While the Scriptures are only properly interpreted according to their own consistent testimony of our Lord Jesus Christ, this four-fold method provides us a way to apply and contemplate them in our personal devotions and prayers. The examples supplied within these devotions are just that—examples. Individuals meditating upon God’s Word may very well come up with more understandings for each four-fold area (being rightfully understood according God’s Law and Gospel). May such a suggested method be a blessing.

Meditation on a text of Holy Scripture according to Luther’s four-fold aspect, namely as a:

School Text (What am I being taught about God?):
The only place of refuge and relief from any affliction rests with the Lord, Christ Jesus. Both women display an uncleanness with which Christ (being holy) should never have had any contact. There is no condemnation, however, to those who are in Christ (who believe)—and, in His timing, God glorifies His own name.

Song Book (For what should I give God thanks?):
For not leaving me in my uncleanness. For God coming to me in His Word and Sacraments promising what Christ has merited for me: forgiveness, life and salvation. For opening my lips to confess Christ and His merits, and for imputing to such a confession of faith Christ’s righteousness so that I am declared by God to be without blemish.

Penitential Book (What sins are uncovered that I should confess?):
Not meditating on God’s 10 Commandments, which would reveal how truly afflicted I am. Not taking all of my troubles to the Lord. Believing in my own power to resolve them; or that they will just go away in due time; or that I am not afflicted at all. Being impatient with God’s timing.

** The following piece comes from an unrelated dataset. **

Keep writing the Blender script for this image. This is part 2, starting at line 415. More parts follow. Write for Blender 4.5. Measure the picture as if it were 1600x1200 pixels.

Prayer Book (For what does this text teach me to pray?):
For mercy. For patience. For guidance. For right understanding.

Collect for the Week:
O LORD, we beseech You favorably to hear the prayers of Your people that we, who are justly punished for our offenses, may be mercifully delivered by Your goodness, for the glory Your name; through Jesus Christ, Your Son, our Lord, who lives and reigns with You and the Holy Spirit, one God, now and forever. Amen.